Motion Control and Motor Drives

Hi thitchen007,

Out of curiosity, what motor are you using? If the motor has 200 steps per revolution, then increasing that to 50,000 would be acheived by microstepping. If you are using a p7000 Stepper drive, then these settings would be configured by the DIP switches on the p7000 drive, as denoted in the manual you referred.

For more information on this, I would recommend this NI white paper: http://www.ni.com/white-paper/10638/en/

I hope this helps!

Hi Rahul,

Thanks for your reply.

My motor is the legacy one with 200 steps per revolution.

I am using the p7000 stepper drive, I read the white paper, my question is: isn't it the same concept of microstepping when you configure over the DIP switches? Anyway the teeth number is fixed to 50, I couldn't see any other way to increase the resolution to 50000.

If either way is using microstepping, then the accuracy of each step will be decreased by any means.

Hello,

Microstepping is basically the partial energizing of certain electromagnets in the motor to allow for partial movement of the rotor/smaller increments. As you mentioned, this results in smoother motion at slower speeds and improved resolution.

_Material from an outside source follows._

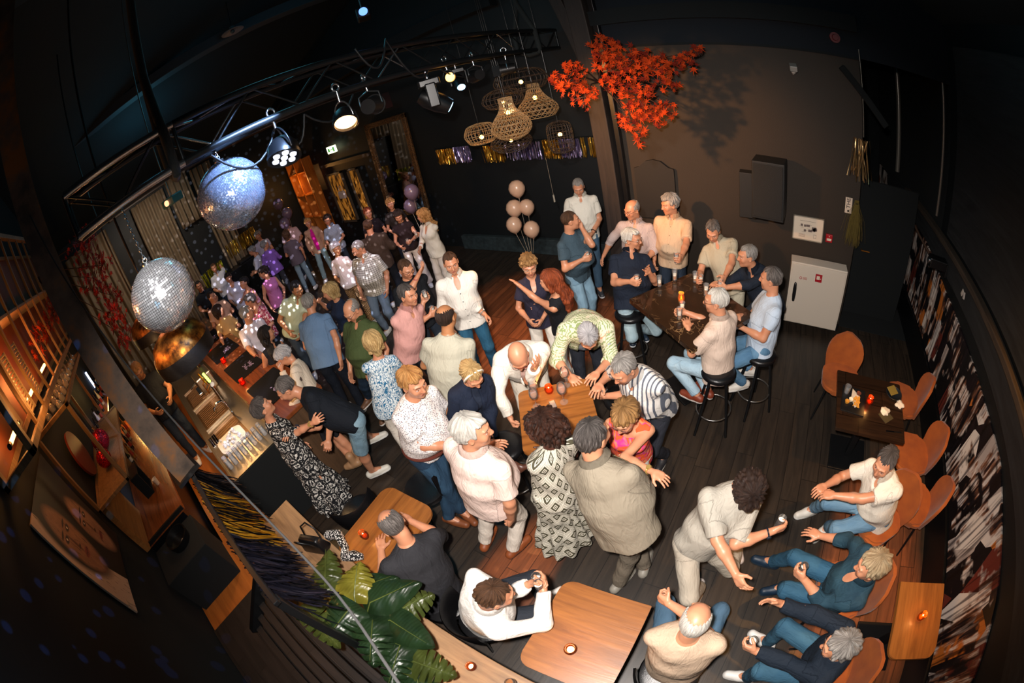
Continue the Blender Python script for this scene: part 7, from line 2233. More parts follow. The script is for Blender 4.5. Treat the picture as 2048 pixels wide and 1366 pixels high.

As the white paper touched upon, there is a loss in holding torque because the stator and rotor of the motor do not align perfectly at each step. Also, the non-linearities introduced in position are due to the fact that smaller steps will not necessarily be of equal distance in separation. However, these shouldn't greatly affect your system; though that depends on your end goals.

EIther way, microstepping is controlled by the stepper drive and is a property of whether your drive supports that function or not; it is not necessarily a property of the motor. The DIP switches allow you to configure the drive to control the motor to operate with a certain number of steps per revolution.

As mentioned by others, increasing the number of steps per revolution or, as this procedure is usually called. using microstepping is rather a feature of the driver unit you want to use. Driver units in most cases have a feature to select the number of microsteps per full step of the motor. So if you are using a motor with 200 steps per revolution you have to use a microstepping rate of 250 to achieve 50000 microsteps per revolution. The procedure of selecting the microstep rate is different, some use configuration switches or jumpers, some use a configuration software (which, of course, requires some kind of data transfer between a PC and the driver unit).

However, it is not adviseable to use the highest microstepping rate possible. First of all, this will NOT necessarily increase positioning accuracy. For precise positioning you need a feedback device (either a rotary or a linear encoder), and the resolution of the feedback device must at least equal the step resolution of the motor or should be higher if possible. I do not know any rotary encoders with more than a few thousand steps per revolution.

Second, it is a very popular misunderstanding that the higher the microstepping rate the higher the postioning accuracy will be. As mentioned, the accuracy of the system depends mainly on the resolution and accuracy of the feedback device. Also, microsteps will not be equally wide, there will be a deviation from linear interpolation between full steps. There are motors designed for optimum torque and there are motors deisgned for optimum microstepping accuracy - usually you can not have both at the same time.

From my and my colleagues' experience, microstepping rates between 10 and 50 are reasonable values. So a motor with 200 full steps per revolution will run at 2000...10000 steps per revolution.

Of course you have to set the correct "steps per revolution" values in your software.